By: Jan Carroll
Inga Witscher, host of Wisconsin Public Television’s Around the Farm Table, has been farming for nine years and now runs a thirty-acre certified dairy farm, milking eleven Jersey cows with the lower-tech bucket milking system. She is a fourth-generation dairy farmer, and it was her dad who talked her into moving to West-Central Wisconsin and trying her hand at this farm. The family had lots of experience with big vegetable gardens and an organic creamery as she was growing up. She was not sure about the new venture at first,but it didn’t take long before she felt at home. “I just fell in love with it. It completed me,” she said.
Witscher uses managed intensive grazing for the cows, a method that involves moving the cows to new pasture every twelve hours. This gives each patch of pasture a forty-day rest. Milk from her farm is shipped to Westby, Wisconsin, where it is made into butter, cottage cheese, and cheese and then sold in the Madison area. Witscher notes that even her cows eat locally, since she supports local farmers by buying hay and grain from them.
As a kid, Witscher says, everything the family ate was off their farm. She feels the trend toward organic sustainable farms that serve local markets will continue to grow because people are becoming more aware of it and more educated about it. She feels small and midsize farms will guide the community supported agriculture (CSA) movement. Although it can be an adjustment learning to eat some of the new foods you receive in CSA, she adds that “CSAs are great, because they push you out of your comfort zone.” Also, kids are growing up with fresh organic local food as the norm, so they will expect the same as they grow into adults who buy produce and other farm goods. “Wouldn’t it be great if we got rid of labels of local and sustainable because they had become so common?” she wonders.

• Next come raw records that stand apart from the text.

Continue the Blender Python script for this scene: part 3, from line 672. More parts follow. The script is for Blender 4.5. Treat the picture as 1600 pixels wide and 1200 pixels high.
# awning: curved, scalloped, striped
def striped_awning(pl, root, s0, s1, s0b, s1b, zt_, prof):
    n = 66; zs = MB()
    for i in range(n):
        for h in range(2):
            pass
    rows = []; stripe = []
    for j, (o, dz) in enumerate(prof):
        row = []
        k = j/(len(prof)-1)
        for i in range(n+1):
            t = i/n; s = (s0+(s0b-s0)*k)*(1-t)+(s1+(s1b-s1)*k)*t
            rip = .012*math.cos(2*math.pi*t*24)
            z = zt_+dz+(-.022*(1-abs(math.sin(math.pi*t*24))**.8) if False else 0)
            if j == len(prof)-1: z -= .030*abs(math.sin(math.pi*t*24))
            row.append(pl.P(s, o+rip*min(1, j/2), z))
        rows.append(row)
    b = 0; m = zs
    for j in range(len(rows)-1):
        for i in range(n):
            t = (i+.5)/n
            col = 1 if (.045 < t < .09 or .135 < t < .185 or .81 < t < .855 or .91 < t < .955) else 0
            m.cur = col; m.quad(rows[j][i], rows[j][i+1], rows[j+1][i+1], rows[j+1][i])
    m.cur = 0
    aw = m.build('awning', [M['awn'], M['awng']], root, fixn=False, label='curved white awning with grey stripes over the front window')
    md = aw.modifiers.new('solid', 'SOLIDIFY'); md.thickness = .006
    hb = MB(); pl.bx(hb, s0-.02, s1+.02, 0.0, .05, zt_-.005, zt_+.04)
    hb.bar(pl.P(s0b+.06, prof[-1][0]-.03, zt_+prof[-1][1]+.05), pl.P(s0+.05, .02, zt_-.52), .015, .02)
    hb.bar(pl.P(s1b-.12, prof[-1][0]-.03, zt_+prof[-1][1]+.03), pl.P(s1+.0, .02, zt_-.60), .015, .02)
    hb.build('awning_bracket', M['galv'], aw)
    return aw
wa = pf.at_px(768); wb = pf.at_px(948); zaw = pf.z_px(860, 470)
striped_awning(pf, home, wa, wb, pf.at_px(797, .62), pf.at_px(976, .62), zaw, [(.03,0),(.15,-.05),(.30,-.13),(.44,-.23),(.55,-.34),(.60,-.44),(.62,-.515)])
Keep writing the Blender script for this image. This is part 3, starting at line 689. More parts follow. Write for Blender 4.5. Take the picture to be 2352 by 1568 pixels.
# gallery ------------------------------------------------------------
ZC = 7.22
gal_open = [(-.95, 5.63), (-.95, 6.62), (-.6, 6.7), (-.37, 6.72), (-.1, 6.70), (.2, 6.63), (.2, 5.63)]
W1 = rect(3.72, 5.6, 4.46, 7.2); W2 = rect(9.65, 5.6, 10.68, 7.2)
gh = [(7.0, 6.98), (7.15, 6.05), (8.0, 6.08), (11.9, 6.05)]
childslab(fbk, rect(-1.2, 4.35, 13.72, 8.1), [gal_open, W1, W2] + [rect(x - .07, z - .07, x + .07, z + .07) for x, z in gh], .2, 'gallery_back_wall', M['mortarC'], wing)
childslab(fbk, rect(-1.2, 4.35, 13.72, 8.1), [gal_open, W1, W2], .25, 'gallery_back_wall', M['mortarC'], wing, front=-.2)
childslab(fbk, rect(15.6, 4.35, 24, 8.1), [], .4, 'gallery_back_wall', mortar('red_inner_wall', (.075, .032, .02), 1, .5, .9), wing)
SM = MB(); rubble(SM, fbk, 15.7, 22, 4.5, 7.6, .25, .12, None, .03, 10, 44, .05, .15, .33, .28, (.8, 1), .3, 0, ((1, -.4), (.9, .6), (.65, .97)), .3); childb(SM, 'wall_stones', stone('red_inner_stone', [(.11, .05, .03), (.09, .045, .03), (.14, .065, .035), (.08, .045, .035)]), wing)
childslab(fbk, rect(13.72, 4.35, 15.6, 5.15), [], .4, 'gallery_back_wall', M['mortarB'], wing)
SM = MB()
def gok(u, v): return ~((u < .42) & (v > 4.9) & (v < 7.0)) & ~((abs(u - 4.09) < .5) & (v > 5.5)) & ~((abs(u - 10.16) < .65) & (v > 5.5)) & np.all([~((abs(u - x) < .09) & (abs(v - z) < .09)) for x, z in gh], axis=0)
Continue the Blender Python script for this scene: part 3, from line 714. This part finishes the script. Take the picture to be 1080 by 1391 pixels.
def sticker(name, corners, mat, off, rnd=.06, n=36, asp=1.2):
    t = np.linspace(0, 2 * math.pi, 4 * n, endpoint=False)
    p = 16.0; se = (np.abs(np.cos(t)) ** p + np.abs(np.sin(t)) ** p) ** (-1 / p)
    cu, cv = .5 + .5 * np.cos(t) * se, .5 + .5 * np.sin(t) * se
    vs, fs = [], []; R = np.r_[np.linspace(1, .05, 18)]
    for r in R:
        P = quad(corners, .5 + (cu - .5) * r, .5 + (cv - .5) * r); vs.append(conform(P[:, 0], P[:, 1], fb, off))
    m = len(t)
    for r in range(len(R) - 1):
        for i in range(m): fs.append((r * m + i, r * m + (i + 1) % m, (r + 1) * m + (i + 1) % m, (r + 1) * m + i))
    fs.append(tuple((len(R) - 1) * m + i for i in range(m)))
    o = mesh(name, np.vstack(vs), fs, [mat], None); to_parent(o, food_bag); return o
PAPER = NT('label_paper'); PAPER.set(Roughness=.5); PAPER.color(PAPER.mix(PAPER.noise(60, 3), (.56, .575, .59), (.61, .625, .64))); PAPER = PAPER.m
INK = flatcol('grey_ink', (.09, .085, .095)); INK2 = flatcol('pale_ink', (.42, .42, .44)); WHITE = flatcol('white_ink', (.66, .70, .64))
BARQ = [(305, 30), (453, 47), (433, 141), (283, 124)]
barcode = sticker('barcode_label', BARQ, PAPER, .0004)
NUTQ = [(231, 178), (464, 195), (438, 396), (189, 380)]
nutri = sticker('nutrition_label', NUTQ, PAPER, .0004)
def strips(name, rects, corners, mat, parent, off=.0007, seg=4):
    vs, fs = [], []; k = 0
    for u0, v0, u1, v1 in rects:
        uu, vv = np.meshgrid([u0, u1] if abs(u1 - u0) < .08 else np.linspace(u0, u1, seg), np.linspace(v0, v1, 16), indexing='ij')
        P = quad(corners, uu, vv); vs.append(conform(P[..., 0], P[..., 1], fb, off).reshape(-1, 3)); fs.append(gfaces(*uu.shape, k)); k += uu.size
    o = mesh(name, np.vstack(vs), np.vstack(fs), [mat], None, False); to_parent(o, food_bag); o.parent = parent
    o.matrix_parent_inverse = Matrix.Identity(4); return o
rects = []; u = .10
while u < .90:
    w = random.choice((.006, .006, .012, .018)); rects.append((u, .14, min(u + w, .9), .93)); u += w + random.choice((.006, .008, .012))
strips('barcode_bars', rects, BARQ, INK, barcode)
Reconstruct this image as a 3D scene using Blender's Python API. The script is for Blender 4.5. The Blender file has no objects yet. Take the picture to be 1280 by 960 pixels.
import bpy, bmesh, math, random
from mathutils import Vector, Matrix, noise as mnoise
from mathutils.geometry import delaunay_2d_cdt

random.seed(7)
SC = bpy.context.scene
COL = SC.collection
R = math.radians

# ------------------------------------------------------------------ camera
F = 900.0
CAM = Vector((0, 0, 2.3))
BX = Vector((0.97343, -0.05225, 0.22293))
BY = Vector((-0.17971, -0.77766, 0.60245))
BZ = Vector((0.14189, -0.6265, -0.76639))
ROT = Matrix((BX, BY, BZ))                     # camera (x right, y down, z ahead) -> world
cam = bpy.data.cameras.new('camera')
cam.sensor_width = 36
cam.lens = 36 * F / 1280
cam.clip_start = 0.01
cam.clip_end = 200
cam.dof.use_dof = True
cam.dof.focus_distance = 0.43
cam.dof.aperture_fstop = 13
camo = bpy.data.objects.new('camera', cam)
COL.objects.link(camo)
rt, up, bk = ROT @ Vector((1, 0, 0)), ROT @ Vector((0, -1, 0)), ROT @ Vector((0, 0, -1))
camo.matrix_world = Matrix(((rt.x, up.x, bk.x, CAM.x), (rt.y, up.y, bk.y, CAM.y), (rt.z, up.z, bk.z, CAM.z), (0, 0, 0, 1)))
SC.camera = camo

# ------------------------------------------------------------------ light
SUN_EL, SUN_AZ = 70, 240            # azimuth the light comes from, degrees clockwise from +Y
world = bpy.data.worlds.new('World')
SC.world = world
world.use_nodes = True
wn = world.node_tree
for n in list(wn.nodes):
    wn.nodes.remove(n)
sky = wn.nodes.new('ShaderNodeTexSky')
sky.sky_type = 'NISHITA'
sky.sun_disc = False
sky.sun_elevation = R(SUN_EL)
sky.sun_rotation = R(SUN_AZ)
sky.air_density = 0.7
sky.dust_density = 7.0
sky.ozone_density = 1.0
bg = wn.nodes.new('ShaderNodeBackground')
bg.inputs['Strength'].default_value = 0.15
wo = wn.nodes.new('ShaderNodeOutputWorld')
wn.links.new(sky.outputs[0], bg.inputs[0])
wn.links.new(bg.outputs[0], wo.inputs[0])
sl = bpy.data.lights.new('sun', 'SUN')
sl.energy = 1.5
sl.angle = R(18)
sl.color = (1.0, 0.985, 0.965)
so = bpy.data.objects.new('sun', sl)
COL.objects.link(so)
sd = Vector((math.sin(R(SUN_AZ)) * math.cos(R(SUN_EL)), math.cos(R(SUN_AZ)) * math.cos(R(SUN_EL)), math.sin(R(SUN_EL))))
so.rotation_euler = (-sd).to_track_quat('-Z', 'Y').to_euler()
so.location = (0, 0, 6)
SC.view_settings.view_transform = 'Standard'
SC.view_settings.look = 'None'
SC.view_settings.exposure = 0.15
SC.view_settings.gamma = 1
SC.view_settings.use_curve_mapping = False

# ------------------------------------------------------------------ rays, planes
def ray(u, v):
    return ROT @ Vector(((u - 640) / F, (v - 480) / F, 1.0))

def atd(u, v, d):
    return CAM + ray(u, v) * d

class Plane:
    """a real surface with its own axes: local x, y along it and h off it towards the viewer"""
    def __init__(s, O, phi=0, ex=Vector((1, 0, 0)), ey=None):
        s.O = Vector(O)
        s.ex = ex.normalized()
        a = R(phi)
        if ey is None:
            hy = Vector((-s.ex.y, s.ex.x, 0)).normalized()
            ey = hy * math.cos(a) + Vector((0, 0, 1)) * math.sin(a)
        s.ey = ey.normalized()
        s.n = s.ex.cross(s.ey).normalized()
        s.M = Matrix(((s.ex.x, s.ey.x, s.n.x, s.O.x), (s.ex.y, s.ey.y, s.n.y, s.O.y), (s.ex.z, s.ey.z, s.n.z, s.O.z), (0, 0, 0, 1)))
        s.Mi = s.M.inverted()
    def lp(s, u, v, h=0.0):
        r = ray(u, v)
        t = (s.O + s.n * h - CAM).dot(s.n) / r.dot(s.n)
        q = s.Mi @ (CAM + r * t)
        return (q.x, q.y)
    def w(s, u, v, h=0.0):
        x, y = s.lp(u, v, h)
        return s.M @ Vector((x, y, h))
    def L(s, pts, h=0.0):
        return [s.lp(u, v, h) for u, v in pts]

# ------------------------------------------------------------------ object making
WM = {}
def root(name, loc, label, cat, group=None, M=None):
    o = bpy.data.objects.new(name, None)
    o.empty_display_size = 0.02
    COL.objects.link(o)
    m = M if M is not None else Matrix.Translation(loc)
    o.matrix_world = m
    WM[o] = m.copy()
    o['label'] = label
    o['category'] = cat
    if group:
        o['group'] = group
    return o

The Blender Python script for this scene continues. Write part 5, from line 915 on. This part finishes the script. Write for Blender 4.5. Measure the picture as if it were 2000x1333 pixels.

Living in the city, it can be hard to connect with local organic farmers. Besides looking for them at area farmers markets, Witscher offers three ways to cultivate relationships with your local farmers:
Throw a local-food potluck party, where each guest brings some local organic food or a dish made with a local organic food.
She advises, however, to remember that these are working farms, and although farmers love to have you stop by, they will be taking time away from their work to talk with you, so limit your time there, bring a small token of appreciation like a bottle of wine, or offer to help with tasks around the farm, like weeding the garden. Leave your dog at home!
Invite local organic farmers to speak to your group or at your event or dinner party. This is nice, she adds, because it allows farmers to get off the farm.
Witscher lists two challenges to small and midsize organic farmers. One is the lack of available land. She’d like to increase her herd to fifty cows, but she’d need more land to do so, and it’s hard to come by. If you can find afordable land, if it hasn’t already been transitioned into organic land, that process takes three years, which is quite an investment since it is expensive to convert regular land to organic land. That process of going organic is also an emotional commitment for the farmer because it can often mean you lose the camaraderie of local conventional farmers. Second, she agrees that organic food often costs more, but she explains that is because the cost of farming is high, especially organic farming. But, she says, even though the cost of organic milk is high, there is a huge demand for it. There aren’t enough organic farmers producing organic milk to meet demand. Witscher says she strategizes often about how to make the farm more financially feasible.
In looking to the future, Witscher would like to have better communication and mutual learning opportunities between organic and conventional farmers, to get to know and interact “just as farmers,” sharing ideas such as cover crops to prevent erosion. In organic farming, “the soil is the foundation of everything else,” she explains. From there, the main thing is to make sure the cows are happy and relaxed, and then fewer other issues arise healthwise. She is happy to report that women “are the fastest growing sector in agriculture,” though it has taken a while to become accepted.’
Season 3 of Around the Farm Table will be on public television later this fall, probably in October sometime. Check local listings for day and time. Witscher says the goal of the program is to promote original local products and to show people what those products are like and how to use them, with recipes and ideas. By visiting and featuring organic farmers from all over the state, Wisconsin viewers can become more educated, and hopefully this will encourage them to try more local foods! Witscher loves the way the program “connects the consumer to the farmer.”